By Sam Waltz
Our First State of Delaware, of course, is well known and globally regarded for the epic sweep of our bench and our bar (i.e., our legal industry, not only in our state courts but as well in federal matters.
Cases like TransPerfect in its Chancery Court battles grab the headlines for the million-dollar fees it generates and the role of larger-than-life legal eminence like Alan Dershowitz.
But it’s the “grunt work” of day-to-day business law in the trenches that keeps so many people employed here and contributes to a sense of order in Delaware’s business and civic life.
For them, there’s an emerging legal specialty that “bundles legal matters” for SMBs (small- and mid-sized businesses) that has the potential to change the legal landscape.
Small Business General Counsel, also known as SBGC, is a term used by a couple of attorneys with whom I’ve talked recently, Martin Haverly, who has his own firm on Foulk Road in Brandywine Hundred, and Steven Director, a long-time member of the bar and a partner in one of Wilmington’s mid-sized go-to firms, the Bayard Firm.
Their SBGC practices are following in a niche briefly pioneered some 20-25 years ago by Douglas MacGray, at his Bear law firm before he refocused his skills on wealth management and financial planning. Today, MacGray runs Stonecrop Wealth Advisers in North Wilmington, from where he works throughout the MidAtlantic, even nationally, “to help people with money make more money.”
“What really characterizes those of us in an SBGC practice is not just our capability to handle business legal matters that someone refers to us, but our proactivity in working with entrepreneurs, business owners and executives in creating an ongoing (usually modest) retainer-based relationship with its focus on legal risk-management and availability for day-to-day legal counsel as needed,” says Haverly.
“What many entrepreneurs don’t focus on – and they should,” adds Director, “is that every day they’re literally playing with ‘house money.’ They’re risking their own net worth, right down to their home and their kids’ college funds.”
Strategies exist to mitigate that risk at a macro level, as well as in day-to-day decision-making, and $20,000 to $25,000 (sometimes more), spent on having SBGC counsel proactively looking out for you is a pretty modest business insurance premium for many of you.
Both Haverly and Director said they leverage their SBGC practices with an annual retainer contract that is “front-loaded” with risk-management analysis, risk-reduction strategies, and ongoing legal advisory services, as well as the experience to recognize the need for and then recruit outside legal specialists.
Each said that upon beginning an engagement, they review risk factors, among them, insurance coverages, employment agreements, confidentiality and non-disclosure agreements, vendor and sales agreements. That builds the attorney’s familiarity with the business, but, perhaps more important, it immediately results in tangible benefits in the form of improvements for the business.
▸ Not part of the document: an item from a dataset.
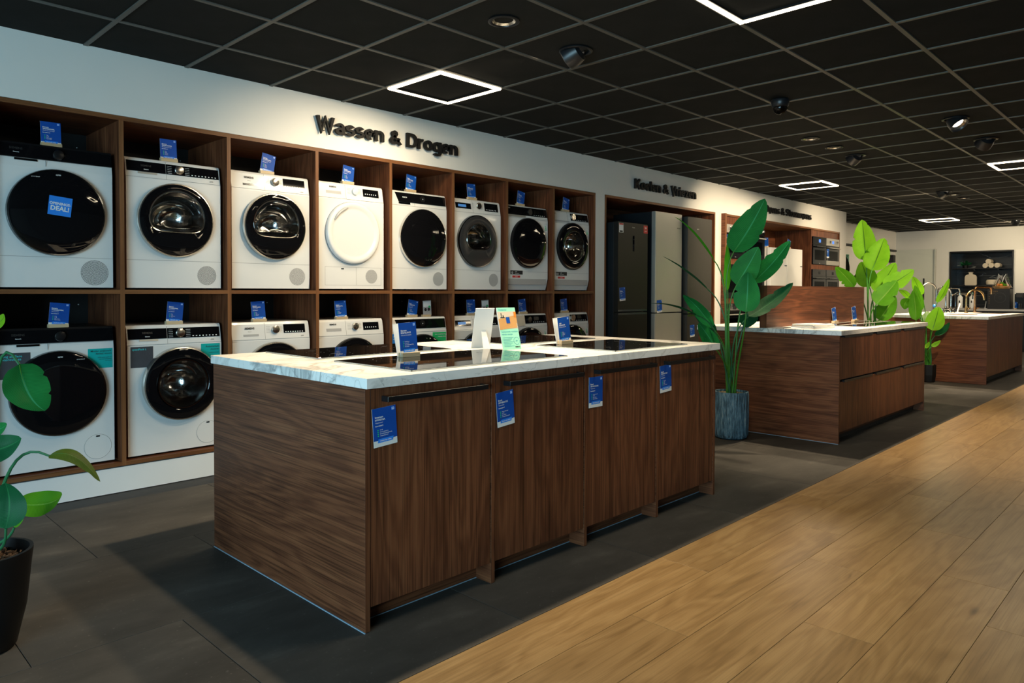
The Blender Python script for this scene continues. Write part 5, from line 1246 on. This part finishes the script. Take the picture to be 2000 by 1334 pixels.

I’m familiar with a second-generation family business, a well-known and regarded retail business, that regularly used under-the-table cash payments “at straight time” for overtime for its blue-collar staff, all of whom were hourly employees, rather than pay the tax-withheld time-and-a-half overtime per their hiring agreements.
Just last month, when one employee who the young second-gen manager dismissed raised an issue of his entitlement to time-and-a-half overtime pay, the young manager’s call to the owner’s attorney made him immediately aware of his exposure to wage-and-hour Department of Labor regulatory issues, worker’s comp issues, and the potential for charges from the IRS and the State of Delaware that he was hiding cash income by paying his employees under-the-table in cash.
With counsel from his attorney and his CPA, he immediately made changes. (Although, I’d imagine, he’s still looking over his shoulder today.)
You don’t want “to take a knife to a gunfight,” and, in today’s highly litigious and regulated business environment, no entrepreneur and small business manager should be comfortable with a D-I-Y (do-it-yourself) legal approach, to run a business without having an attorney, perhaps a Small Business General Counsel, on speed dial, perhaps on retainer.
Sam Waltz is Publisher Emeritus of the Delaware Business Times.